A peine entrée en vigueur, la nouvelle loi hongroise sur les media menace déjà une petite radio indépendante. Deux quotidiens hongrois et un journal allemand ont protesté ce matin contre les atteintes à la liberté de la presse. La France dénonce une une "altération profonde de la liberté de la presse".
A la "Une" du plus important quotidien hongrois, Nepszabadsag, une seule phrase : "La liberté de la presse n'existe plus en Hongrie". En dessous, elle est traduite dans les 23 langues officielles de l’Union, dont la Hongrie assume la présidence pour six mois. Dans son éditorial, le journal de centre-gauche s'en prend fermement à la nouvelle loi sur les media, votée par la majorité du premier Ministre hongrois Viktor Orban:
La loi sur les media ne sert qu’aux fins autoritaires du gouvernement du Fidesz et elle permet d’apprivoiser, de sanctionner et en fin de compte de ruiner ceux qui sont d’une opinion contraire.
Un second quotidien hongrois, Nepszava (gauche), exige à sa "Une" la liberté de la presse en hongrois et en anglais, en ajoutant "qu'il faut défendre nos droits". "Nous espérons que l'Europe se rend compte de ces mesures anti-démocratiques", même si "la grande majorité du peuple hongrois ne se rend compte de rien".
En décembre déjà, deux hebdomadaires, le Magyar Narancs et le ES avaient protesté avec des pages blanches pour la même raison.
L’enjeu est gros pour la presse hongroise en général, puisque depuis samedi, la nouvelle loi sur les média – adoptée par le Parlement le 21 décembre par 256 voix contre 87 – les expose au contrôle de l’Autorité Nationale de Télécommunication et des Media (NMHH) qui peut leur infliger des amendes sévères allant de 89 000 euros à 730 000 euros en cas "d’atteinte à l’intérêt public, l’ordre public et la morale", ou encore des "informations partiales", sans que pour autant ces concepts aient été clairement définis.
Le "désastre hongrois"
En Allemagne, où la Chancelière Angela Merkel avait été l’une des personnalités politiques à s’indigner le plus fortement des mesures de censure contre la presse décidées par le gouvernement de Viktor Orban, le quotidien Die Tageszeitung a repris la "Une" du Nepszabadsag, en lui adjoignant une tribune du philosophe et ancien député du parti Vert de gauche hongrois Gaspar Miklos Tamas.
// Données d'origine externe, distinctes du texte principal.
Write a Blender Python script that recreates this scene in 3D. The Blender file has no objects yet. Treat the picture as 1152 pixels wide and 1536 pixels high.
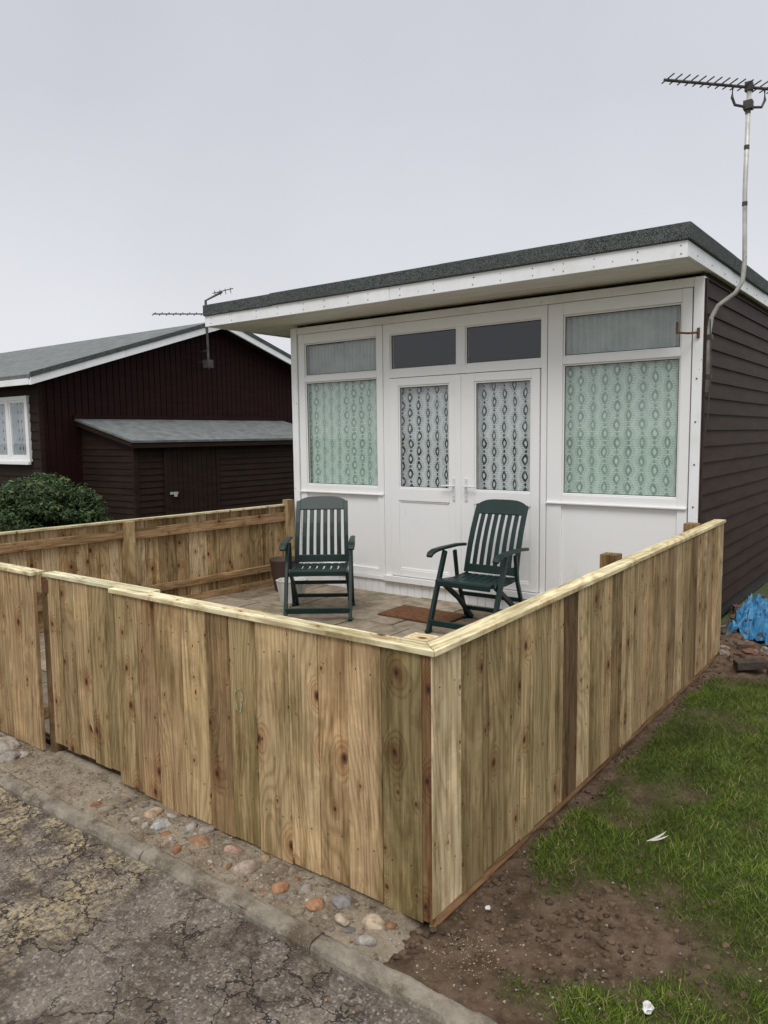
import bpy, math, random
import numpy as np
from mathutils import Vector, Matrix, noise
random.seed(7); rng=np.random.default_rng(7)
sc=bpy.context.scene
sc.view_settings.view_transform='Standard'; sc.view_settings.look='None'; sc.view_settings.exposure=0

# ------------------------------------------------------------ helpers
class NT:
    def __init__(s,name):
        s.m=bpy.data.materials.new(name); s.m.use_nodes=True; s.t=s.m.node_tree; s.n=s.t.nodes; s.l=s.t.links
        s.n.clear(); s.out=s.n.new('ShaderNodeOutputMaterial')
    def node(s,typ,**kw):
        n=s.n.new(typ)
        for k,v in kw.items(): setattr(n,k,v)
        return n
    def set(s,sock,v):
        if isinstance(v,bpy.types.NodeSocket): s.l.new(v,sock)
        elif v is not None: sock.default_value=v
    def math(s,op,a,b=None,c=None,clamp=False):
        n=s.node('ShaderNodeMath',operation=op); n.use_clamp=clamp
        s.set(n.inputs[0],a)
        if b is not None: s.set(n.inputs[1],b)
        if c is not None: s.set(n.inputs[2],c)
        return n.outputs[0]
    def mix(s,f,a,b,blend='MIX'):
        n=s.node('ShaderNodeMix',data_type='RGBA',blend_type=blend)
        s.set(n.inputs[0],f)
        for i,v in ((6,a),(7,b)):
            if isinstance(v,tuple): v=(*v[:3],1)
            s.set(n.inputs[i],v)
        return n.outputs[2]
    def ramp(s,f,pts):
        n=s.node('ShaderNodeMapRange',interpolation_type='SMOOTHSTEP'); s.set(n.inputs[0],f)
        n.inputs[1].default_value=pts[0]; n.inputs[2].default_value=pts[1]
        n.inputs[3].default_value=pts[2] if len(pts)>2 else 0; n.inputs[4].default_value=pts[3] if len(pts)>2 else 1
        return n.outputs[0]
    def coord(s): return s.node('ShaderNodeTexCoord').outputs['Object']
    def attr(s,name,out='Vector'): 
        n=s.node('ShaderNodeAttribute',attribute_name=name); return n.outputs[out]
    def scale(s,v,sc_):
        n=s.node('ShaderNodeVectorMath',operation='MULTIPLY'); s.set(n.inputs[0],v); n.inputs[1].default_value=sc_; return n.outputs[0]
    def noise(s,v,scale,detail=3,rough=.55,out='Fac',dist=0):
        n=s.node('ShaderNodeTexNoise'); s.set(n.inputs['Vector'],v); n.inputs['Scale'].default_value=scale
        n.inputs['Detail'].default_value=detail; n.inputs['Roughness'].default_value=rough; n.inputs['Distortion'].default_value=dist
        return n.outputs[out]
    def voro(s,v,scale,feature='F1',out='Distance'):
        n=s.node('ShaderNodeTexVoronoi',feature=feature); s.set(n.inputs['Vector'],v); n.inputs['Scale'].default_value=scale
        return n.outputs[out]
    def bump(s,h,strength=.3,dist=.01):
        n=s.node('ShaderNodeBump'); s.set(n.inputs['Height'],h); n.inputs['Strength'].default_value=strength; n.inputs['Distance'].default_value=dist
        return n.outputs[0]
    def pbr(s,col,rough=.7,bump=None,spec=.4,metal=0):
        b=s.node('ShaderNodeBsdfPrincipled')
        if isinstance(col,tuple): col=(*col[:3],1)
        s.set(b.inputs['Base Color'],col); s.set(b.inputs['Roughness'],rough); b.inputs['Specular IOR Level'].default_value=spec
        b.inputs['Metallic'].default_value=metal
        if bump is not None: s.l.new(bump,b.inputs['Normal'])
        s.l.new(b.outputs[0],s.out.inputs[0]); return s.m

def simple(name,c1,c2,scale=3,rough=.7,bs=40,bstr=.15,bd=.004,spec=.4,metal=0,dirt=None,dscale=1.5):
    t=NT(name); co=t.coord()
    f=t.ramp(t.noise(co,scale,5,.6),(.3,.7))
    c=t.mix(f,c1,c2)
    if dirt: c=t.mix(t.ramp(t.noise(co,dscale,6,.7),(.52,.78,0,.8)),c,dirt)
    return t.pbr(c,rough,t.bump(t.noise(co,bs,4,.6),bstr,bd),spec,metal)

class MB:
    def __init__(s): s.v=[];s.f=[];s.bc=[];s.tint=[];s.mi=[]
    def add(s,vs,fs,tint=(1,1,1),bc=None,mi=0):
        o=len(s.v); s.v+=[tuple(v) for v in vs]; s.f+=[tuple(i+o for i in f) for f in fs]
        s.bc+= bc if bc else [tuple(v) for v in vs]; s.tint+=[tint]*len(vs); s.mi+=[mi]*len(fs)
    def box(s,x0,x1,y0,y1,z0,z1,tint=(1,1,1),mi=0,along=2,rnd=None):
        s.obox((x0,y0,z0),(x1-x0,0,0),(0,y1-y0,0),(0,0,z1-z0),tint,mi,along,rnd)
    def obox(s,o,U,V,W,tint=(1,1,1),mi=0,along=2,rnd=None,skew=None):
        o=Vector(o);A=[Vector(U),Vector(V),Vector(W)]; L=[a.length for a in A]
        vs=[];bc=[]
        r=rnd if rnd else (random.uniform(0,50),random.uniform(0,50),random.uniform(0,50))
        acr=[i for i in range(3) if i!=along]; 
        if L[acr[0]]<L[acr[1]]: acr=acr[::-1]
        for k in (0,1):
            for j in (0,1):
                for i in (0,1):
                    vs.append(o+A[0]*i+A[1]*j+A[2]*k); c=(i*L[0],j*L[1],k*L[2])
                    bc.append((c[acr[0]]+r[0],c[along]+r[1],c[acr[1]]+r[2]))
        fs=[(0,2,3,1),(4,5,7,6),(0,1,5,4),(2,6,7,3),(0,4,6,2),(1,3,7,5)]
        if A[0].cross(A[1]).dot(A[2])<0: fs=[f[::-1] for f in fs]
        s.add(vs,fs,tint,bc,mi)
    def bar(s,pts,side,w,t,tint=(1,1,1),mi=0):
        pts=[Vector(p) for p in pts]; side=Vector(side).normalized(); n=len(pts); vs=[]
        ws=w if isinstance(w,(list,tuple)) else [w]*n
        for i,p in enumerate(pts):
            d=(pts[min(i+1,n-1)]-pts[max(i-1,0)]).normalized(); up=side.cross(d).normalized()
            for a,b in ((-1,-1),(1,-1),(1,1),(-1,1)): vs.append(p+side*a*ws[i]/2+up*b*t/2)
        fs=[(3,2,1,0),tuple(4*(n-1)+k for k in range(4))]
        for i in range(n-1):
            for k in range(4): fs.append((4*i+k,4*i+(k+1)%4,4*(i+1)+(k+1)%4,4*(i+1)+k))
        s.add(vs,fs,tint,None,mi)
    def tube(s,pts,r,seg=8,tint=(1,1,1),mi=0):
        pts=[Vector(p) for p in pts]; n=len(pts); vs=[]
        d0=(pts[1]-pts[0]).normalized(); ref=Vector((0,0,1)) if abs(d0.z)<.9 else Vector((1,0,0))
        for i,p in enumerate(pts):
            d=(pts[min(i+1,n-1)]-pts[max(i-1,0)]).normalized(); a=d.cross(ref).normalized(); b=d.cross(a)
            rr=r[i] if isinstance(r,(list,tuple)) else r
            for k in range(seg): th=2*math.pi*k/seg; vs.append(p+(a*math.cos(th)+b*math.sin(th))*rr)
        fs=[tuple(range(seg)),tuple(seg*(n-1)+k for k in range(seg))[::-1]]
        for i in range(n-1):
            for k in range(seg): fs.append((seg*i+k,seg*(i+1)+k,seg*(i+1)+(k+1)%seg,seg*i+(k+1)%seg))
        s.add(vs,fs,tint,None,mi)
    def obj(s,name,mats,parent=None,bevel=0,smooth=False,seg=2):
        me=bpy.data.meshes.new(name); me.from_pydata(s.v,[],s.f); 
        for m in (mats if isinstance(mats,list) else [mats]): me.materials.append(m)
        me.polygons.foreach_set('material_index',s.mi)
        a=me.attributes.new('bc','FLOAT_VECTOR','POINT'); a.data.foreach_set('vector',np.array(s.bc,float).ravel())
        a=me.attributes.new('tint','FLOAT_COLOR','POINT'); a.data.foreach_set('color',np.array([(*t,1) for t in s.tint],float).ravel())
        if smooth: me.polygons.foreach_set('use_smooth',[True]*len(me.polygons))
        me.update(); ob=bpy.data.objects.new(name,me); sc.collection.objects.link(ob)
        if bevel: 
            b=ob.modifiers.new('b','BEVEL'); b.width=bevel; b.segments=seg; b.limit_method='ANGLE'; b.angle_limit=math.radians(40)
        if parent: par(ob,parent)
        return ob
def par(ob,e):
    ob.parent=e; ob.matrix_parent_inverse=Matrix.Translation(-e.location)
def empty(name,loc):
    e=bpy.data.objects.new(name,None); e.location=loc; e.empty_display_size=.2; sc.collection.objects.link(e); return e
def N(x,y,z=0): return noise.noise(Vector((x,y,z)))
def fbm(x,y,z=0,o=4): return noise.fractal(Vector((x,y,z)),.9,2.1,o)

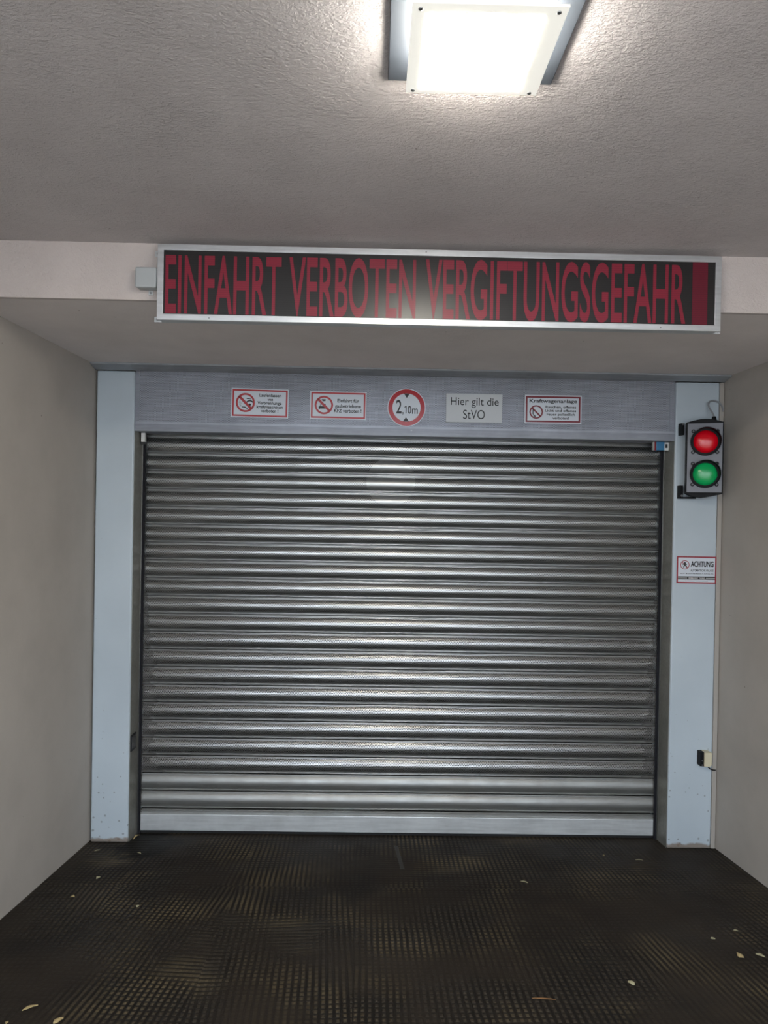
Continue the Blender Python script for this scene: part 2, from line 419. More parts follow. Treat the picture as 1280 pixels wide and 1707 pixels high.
# ---------------------------------------------------------------- roller shutter
PITCH = .1031; ZJ0 = 1.839; YC = 4.022; CX0, CX1 = -1.334, 1.679
prof = []   # (dz below the joint, dy towards the camera)
def arc(cz, cy, r, a0, a1, n):
    for i in range(n+1):
        a = R(a0+(a1-a0)*i/n); prof.append((cz - r*math.sin(a), cy + r*math.cos(a)))
prof += [(-.0036, -.0020), (-.0034, .0008), (-.0029, .0022), (-.0022, .0038), (0.0, .0041), (.0020, .0042), (.0027, .0038), (.0032, .0028), (.0035, .0010)]   # lower bead of the joint
prof += [(.0055, -.0035)]
N = 18
for i in range(N+1):                            # belly
    t = i/N; z = .0085+t*(.0855-.0085)
    prof.append((z, -.001 + .0150*math.sin(math.pi*t)**.85))
prof += [(.0868, -.0045)]
prof += [(.0882, -.0035), (.0884, -.0005), (.0887, .0012), (.0898, .0017), (.0910, .0018), (.0917, .0013), (.0920, .0002), (.0922, -.0020)]   # upper bead
prof += [(.0928, -.0085), (.0985, -.0085)]
def slat_mesh(name, mat, part_from=None, part_to=None):
    pr = [p for p in prof if (part_from is None or p[0] >= part_from)]
    bm = bmesh.new(); uvl = bm.loops.layers.uv.new('UVMap')
    L = CX1-CX0; nx = 10; rows = []; arcs = []; s = 0
    for i, (dz, dy) in enumerate(pr):
        if i: s += math.hypot(dz-pr[i-1][0], dy-pr[i-1][1])
        arcs.append(s); rows.append([bm.verts.new((CX0+L*j/nx, -dy, -dz)) for j in range(nx+1)])
    for i in range(len(pr)-1):
        for j in range(nx):
            f = bm.faces.new((rows[i][j], rows[i+1][j], rows[i+1][j+1], rows[i][j+1])); f.smooth = True
            for lp, (u, v) in zip(f.loops, ((j, i), (j, i+1), (j+1, i+1), (j+1, i))): lp[uvl].uv = (L*u/nx, arcs[v])
    me = bpy.data.meshes.new(name); bm.normal_update(); bm.to_mesh(me); bm.free(); me.materials.append(mat)
    return me
shutter = thing('roller_shutter', (0.17, YC, -.46), 'wide galvanised steel roller shutter with perforated slats closing the garage entrance', 'roller shutter')
me_p = slat_mesh('slat', M_slat); me_s = slat_mesh('slat', M_slat_solid)
total = sum(1 for _ in range(1))
for k in range(-2, 21):
    me = me_p if k < 19 else me_s
    o = bpy.data.objects.new('slat', me); C.objects.link(o); o.parent = shutter
    o.location = Vector((0, YC, ZJ0 - PITCH*k)) - shutter.location
    if k == 19: o['label'] = 'plain unperforated galvanised slat'
    if k == 20: o['label'] = 'plain unperforated galvanised slat above the bottom rail'
def rel(o, root): o.location = Vector(o.location) - root.location; return o
# bottom rail with lip, rubber seal
bm = bmesh.new()
box(bm, CX0+.004, CX1-.004, YC-.026, YC+.012, -.440, -.3455)
rel(fin('bottom_rail', bm, M_alu, shutter, bevel=.003), shutter)
bm = bmesh.new()
box(bm, CX0, CX1, YC-.006, YC+.004, -.3455, -.325); box(bm, CX0, CX1, YC-.012, YC+.002, -.3335, -.329)
rel(fin('rail_clamp', bm, M_slat_solid, shutter), shutter)
bm = bmesh.new()
box(bm, CX0+.01, CX1-.01, YC-.012, YC+.006, -.4635, -.440)
rel(fin('rubber_seal', bm, M_rubber, shutter, bevel=.003), shutter)
# round plate fixed behind the slats
bm = bmesh.new(); disc(bm, .093, 1.602, .142, YC+.010, YC+.013)
tag(fin('backing_plate', bm, flat('pale_plate', srgb(165, 165, 165), .6)), 'round pale plate fixed behind the upper slats, showing faintly through the perforation', 'plate')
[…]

Parlant du "désastre hongrois", il critique très vivement la décision de son gouvernement et dénonce un retour à des pratiques remontant à l’époque d’avant 1989 et l’avènement de la République.
Personne ne souhaite revenir à ce monde, dans le chaos, la pauvreté, la corruption, la servilité, la vénalité, le trafic malhonnête, le mépris des couches inférieures, où l'inégalité et l’hypocrisie commençaient à se répandre, avant l'année légendaire de tous nos espoirs – en 1989.
Alors que la dérive autoritaire du gouvernement Orban inquiète de nombreux gouvernements, la Commission européenne se contente pour l'heure d'émettre des "doutes" sur la nouvelle loi hongroise sur les media, et d'attendre des explications de Budapest. Après avoir refusé de prendre position sur la question il y a quelques jours, la France a réagit plus fermement mardi matin par l'intermédiaire du porte-parole du gouvernement François Barouin. Invité de France Inter, il a jugé que la loi présentait "une incompatibilité avec une certaine idée de la liberté de la presse, validée par les traités européens", déclarant que "la France à l'instar des autres pays de l'Union souhaite une modification de ce texte".